I suspect that the cost to the community (not strictly to the environment, admittedly) is massive. Think of the energy required to mine the ore, refine it, press body panels, etc
I keep my cars six years. I’ve owned a Saturn, a Cavalier, and an Elantra, and I’ve never seen a speck of rust on any of them. Of course, I wash my car (with under carriage wash) frequently in the winter every time the weather gets above freezing, so I’m sure that is a factor.
Road salt is intrinsically a corrosive substance and bad for car bodies. That cars last much longer than they used to is due to better engineering both in the bodies and the drive train, with lots of anti-rust components especially around the underbody and wheel wells. These days you would expect a six-year-old car that had been reasonably cared for to look and function almost like brand new, but salt is still a contributing factor to rust and general deterioration.
I own a 16 year old Cavillac (Cavalier) and it only has one rust spot on a quarterpanel, which I will be fixing when it gets warmer. Regular car washes work wonders getting rid of salt.
Most larger departments of transportation are trying to substantially reduce the amount salt they apply: see for example Minnesota’s approach:
There’s something about bulldozing a 60 foot wide strip through the middle of paradise … dumping 24 inches of crushed gravel … laying down 4 inches of asphalt … running carbon-polluting cars back and forth … people throwing garbage out the windows … building hotels, rest stops, signage, overpasses, culverts, fences, utility poles, and what not …

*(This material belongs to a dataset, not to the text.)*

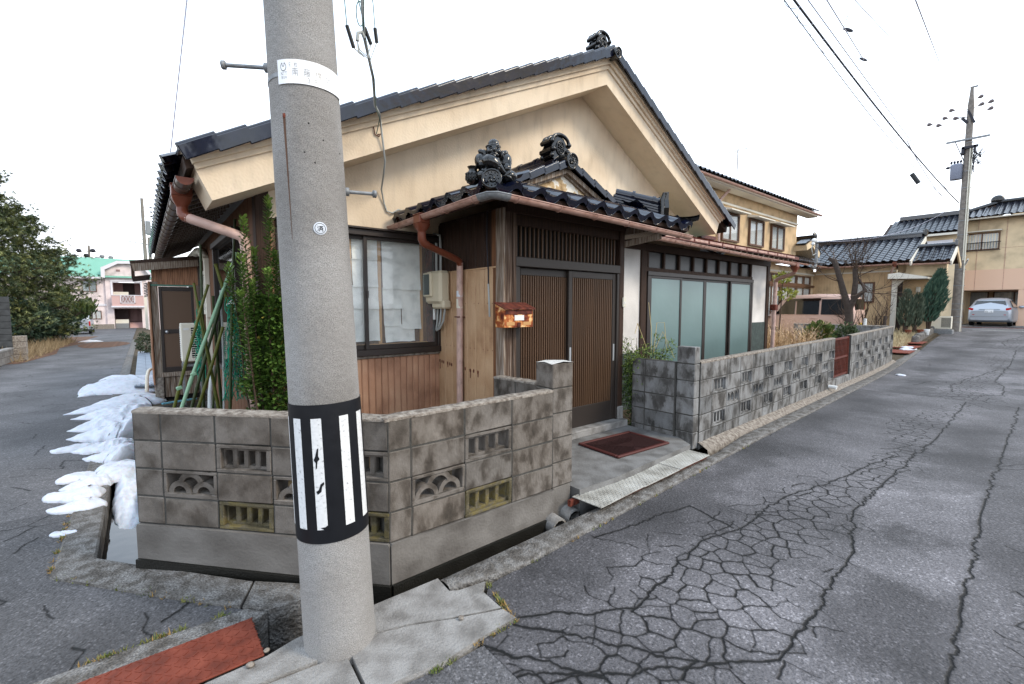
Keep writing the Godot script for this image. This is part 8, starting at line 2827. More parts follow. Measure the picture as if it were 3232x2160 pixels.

Yeah … an occasional sprinkling of salt is BAD for the environment …
I’ve got a 15 year old car, 250k miles, that has spent it’s entire existence in snowy climates. Yes, salt does still cause some rust on modern cars, but other wear and tear will kill my car long before the salt does.
In Mount Bachelor, the road salt was replaced with sand for the environmental reasons described (mostly concern for the deciduous trees).
I suspect that it does not work as well. While you’ll always see cars sliding on icy roads, there were a lot more per mile than I had seen in other mountainous areas.
I can’t link to the story from my phone but Lake Simcoe, in Ontario, had a salt concentration of 10 micrograms per litre in the 1970s. The concentration is now 50 micrograms per litre. And Lake Simcoe us pretty decent sized. While I don’t doubt that salt makes roads safer it does come with a cost.
Possibly this:
It may not be what you were looking at but it contains the same information.
I think part of the reason is that southern Lake Simcoe is within a rapidly growing population area. It’s just beyond the northern part of the Greater Toronto Area, close to the city of Barrie and the towns just outside the GTA that are experiencing population booms. I don’t know what the hydrology of the area looks like, though, but no doubt there is considerable drainage into the lake.
I see a lot of efforts to reduce salt usage. Not necessarily practical and effective efforts, but at least they’re trying.
Yep. Despite being in New Hampshire and Maine for its whole “life,” the 2007 I just traded in had one spot of rust on it the size of a quarter. This is a massive improvement over the car I had before it that was just six years older.
I live in the Midwest and the frame of my previous car (a 2000 Ford Focus) basically rotted away.
Thirded. Minnesota simply would not be driveable in the winter without some kind of ice melter. Plows can scrap off snow but ice gets bonded to the pavement and cannot be cleared mechanically.